REQUIREMENTS ::
Copy out all of the material, matching it word for word.
-- Start DATASET EXTRACT --
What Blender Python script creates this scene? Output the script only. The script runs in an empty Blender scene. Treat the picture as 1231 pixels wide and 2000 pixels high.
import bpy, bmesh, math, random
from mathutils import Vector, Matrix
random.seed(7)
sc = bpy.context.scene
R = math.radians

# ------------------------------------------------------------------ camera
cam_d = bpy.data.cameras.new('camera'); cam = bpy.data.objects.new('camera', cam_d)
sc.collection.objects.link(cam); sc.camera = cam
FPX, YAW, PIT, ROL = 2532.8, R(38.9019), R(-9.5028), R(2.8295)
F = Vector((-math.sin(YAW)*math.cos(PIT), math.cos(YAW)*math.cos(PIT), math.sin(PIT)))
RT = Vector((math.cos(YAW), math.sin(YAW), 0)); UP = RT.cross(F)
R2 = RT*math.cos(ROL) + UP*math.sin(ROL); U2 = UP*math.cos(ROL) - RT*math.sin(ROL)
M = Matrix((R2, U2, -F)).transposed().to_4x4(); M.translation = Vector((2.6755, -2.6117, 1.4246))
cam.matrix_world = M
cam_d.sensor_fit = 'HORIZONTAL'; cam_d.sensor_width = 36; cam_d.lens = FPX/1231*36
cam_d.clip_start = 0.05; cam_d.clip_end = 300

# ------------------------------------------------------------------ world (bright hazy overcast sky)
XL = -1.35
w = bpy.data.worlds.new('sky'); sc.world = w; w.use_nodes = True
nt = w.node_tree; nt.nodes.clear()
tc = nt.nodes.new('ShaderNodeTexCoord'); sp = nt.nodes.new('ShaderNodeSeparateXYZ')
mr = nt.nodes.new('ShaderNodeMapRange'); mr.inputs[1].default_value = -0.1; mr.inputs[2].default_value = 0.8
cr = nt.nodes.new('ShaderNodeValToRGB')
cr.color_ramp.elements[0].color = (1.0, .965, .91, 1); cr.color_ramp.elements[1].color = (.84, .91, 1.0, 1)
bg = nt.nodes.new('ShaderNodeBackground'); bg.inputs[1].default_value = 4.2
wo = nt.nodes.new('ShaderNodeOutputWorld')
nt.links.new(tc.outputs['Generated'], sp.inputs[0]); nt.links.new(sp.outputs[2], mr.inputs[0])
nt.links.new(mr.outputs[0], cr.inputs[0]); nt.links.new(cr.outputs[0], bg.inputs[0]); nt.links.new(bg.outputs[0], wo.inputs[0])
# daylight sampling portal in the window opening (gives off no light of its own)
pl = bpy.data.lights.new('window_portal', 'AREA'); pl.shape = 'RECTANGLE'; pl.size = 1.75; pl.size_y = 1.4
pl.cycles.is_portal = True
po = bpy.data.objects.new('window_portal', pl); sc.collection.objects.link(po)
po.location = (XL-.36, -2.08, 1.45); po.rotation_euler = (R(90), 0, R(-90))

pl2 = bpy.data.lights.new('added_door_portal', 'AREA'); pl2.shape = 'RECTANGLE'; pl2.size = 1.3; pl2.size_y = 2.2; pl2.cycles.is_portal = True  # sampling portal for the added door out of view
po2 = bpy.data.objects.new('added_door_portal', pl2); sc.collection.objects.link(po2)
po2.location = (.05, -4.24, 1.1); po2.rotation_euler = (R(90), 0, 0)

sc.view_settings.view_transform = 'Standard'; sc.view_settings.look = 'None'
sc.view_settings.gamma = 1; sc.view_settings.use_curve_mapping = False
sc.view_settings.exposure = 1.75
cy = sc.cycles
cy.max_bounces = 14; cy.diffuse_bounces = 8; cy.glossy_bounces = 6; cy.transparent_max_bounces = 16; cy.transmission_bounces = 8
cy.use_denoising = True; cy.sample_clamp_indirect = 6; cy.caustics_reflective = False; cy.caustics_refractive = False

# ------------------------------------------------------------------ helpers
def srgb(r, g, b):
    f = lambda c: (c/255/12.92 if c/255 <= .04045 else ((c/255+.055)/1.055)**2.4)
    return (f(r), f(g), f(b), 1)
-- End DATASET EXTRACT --
FINISHED TASK ::
What Blender Python script creates this scene? Output the script only. The script runs in an empty Blender scene. Treat the picture as 1231 pixels wide and 2000 pixels high.
import bpy, bmesh, math, random
from mathutils import Vector, Matrix
random.seed(7)
sc = bpy.context.scene
R = math.radians

# ------------------------------------------------------------------ camera
cam_d = bpy.data.cameras.new('camera'); cam = bpy.data.objects.new('camera', cam_d)
sc.collection.objects.link(cam); sc.camera = cam
FPX, YAW, PIT, ROL = 2532.8, R(38.9019), R(-9.5028), R(2.8295)
F = Vector((-math.sin(YAW)*math.cos(PIT), math.cos(YAW)*math.cos(PIT), math.sin(PIT)))
RT = Vector((math.cos(YAW), math.sin(YAW), 0)); UP = RT.cross(F)
R2 = RT*math.cos(ROL) + UP*math.sin(ROL); U2 = UP*math.cos(ROL) - RT*math.sin(ROL)
M = Matrix((R2, U2, -F)).transposed().to_4x4(); M.translation = Vector((2.6755, -2.6117, 1.4246))
cam.matrix_world = M
cam_d.sensor_fit = 'HORIZONTAL'; cam_d.sensor_width = 36; cam_d.lens = FPX/1231*36
cam_d.clip_start = 0.05; cam_d.clip_end = 300

# ------------------------------------------------------------------ world (bright hazy overcast sky)
XL = -1.35
w = bpy.data.worlds.new('sky'); sc.world = w; w.use_nodes = True
nt = w.node_tree; nt.nodes.clear()
tc = nt.nodes.new('ShaderNodeTexCoord'); sp = nt.nodes.new('ShaderNodeSeparateXYZ')
mr = nt.nodes.new('ShaderNodeMapRange'); mr.inputs[1].default_value = -0.1; mr.inputs[2].default_value = 0.8
cr = nt.nodes.new('ShaderNodeValToRGB')
cr.color_ramp.elements[0].color = (1.0, .965, .91, 1); cr.color_ramp.elements[1].color = (.84, .91, 1.0, 1)
bg = nt.nodes.new('ShaderNodeBackground'); bg.inputs[1].default_value = 4.2
wo = nt.nodes.new('ShaderNodeOutputWorld')
nt.links.new(tc.outputs['Generated'], sp.inputs[0]); nt.links.new(sp.outputs[2], mr.inputs[0])
nt.links.new(mr.outputs[0], cr.inputs[0]); nt.links.new(cr.outputs[0], bg.inputs[0]); nt.links.new(bg.outputs[0], wo.inputs[0])
# daylight sampling portal in the window opening (gives off no light of its own)
pl = bpy.data.lights.new('window_portal', 'AREA'); pl.shape = 'RECTANGLE'; pl.size = 1.75; pl.size_y = 1.4
pl.cycles.is_portal = True
po = bpy.data.objects.new('window_portal', pl); sc.collection.objects.link(po)
po.location = (XL-.36, -2.08, 1.45); po.rotation_euler = (R(90), 0, R(-90))

pl2 = bpy.data.lights.new('added_door_portal', 'AREA'); pl2.shape = 'RECTANGLE'; pl2.size = 1.3; pl2.size_y = 2.2; pl2.cycles.is_portal = True  # sampling portal for the added door out of view
po2 = bpy.data.objects.new('added_door_portal', pl2); sc.collection.objects.link(po2)
po2.location = (.05, -4.24, 1.1); po2.rotation_euler = (R(90), 0, 0)

sc.view_settings.view_transform = 'Standard'; sc.view_settings.look = 'None'
sc.view_settings.gamma = 1; sc.view_settings.use_curve_mapping = False
sc.view_settings.exposure = 1.75
cy = sc.cycles
cy.max_bounces = 14; cy.diffuse_bounces = 8; cy.glossy_bounces = 6; cy.transparent_max_bounces = 16; cy.transmission_bounces = 8
cy.use_denoising = True; cy.sample_clamp_indirect = 6; cy.caustics_reflective = False; cy.caustics_refractive = False

# ------------------------------------------------------------------ helpers
def srgb(r, g, b):
    f = lambda c: (c/255/12.92 if c/255 <= .04045 else ((c/255+.055)/1.055)**2.4)
    return (f(r), f(g), f(b), 1)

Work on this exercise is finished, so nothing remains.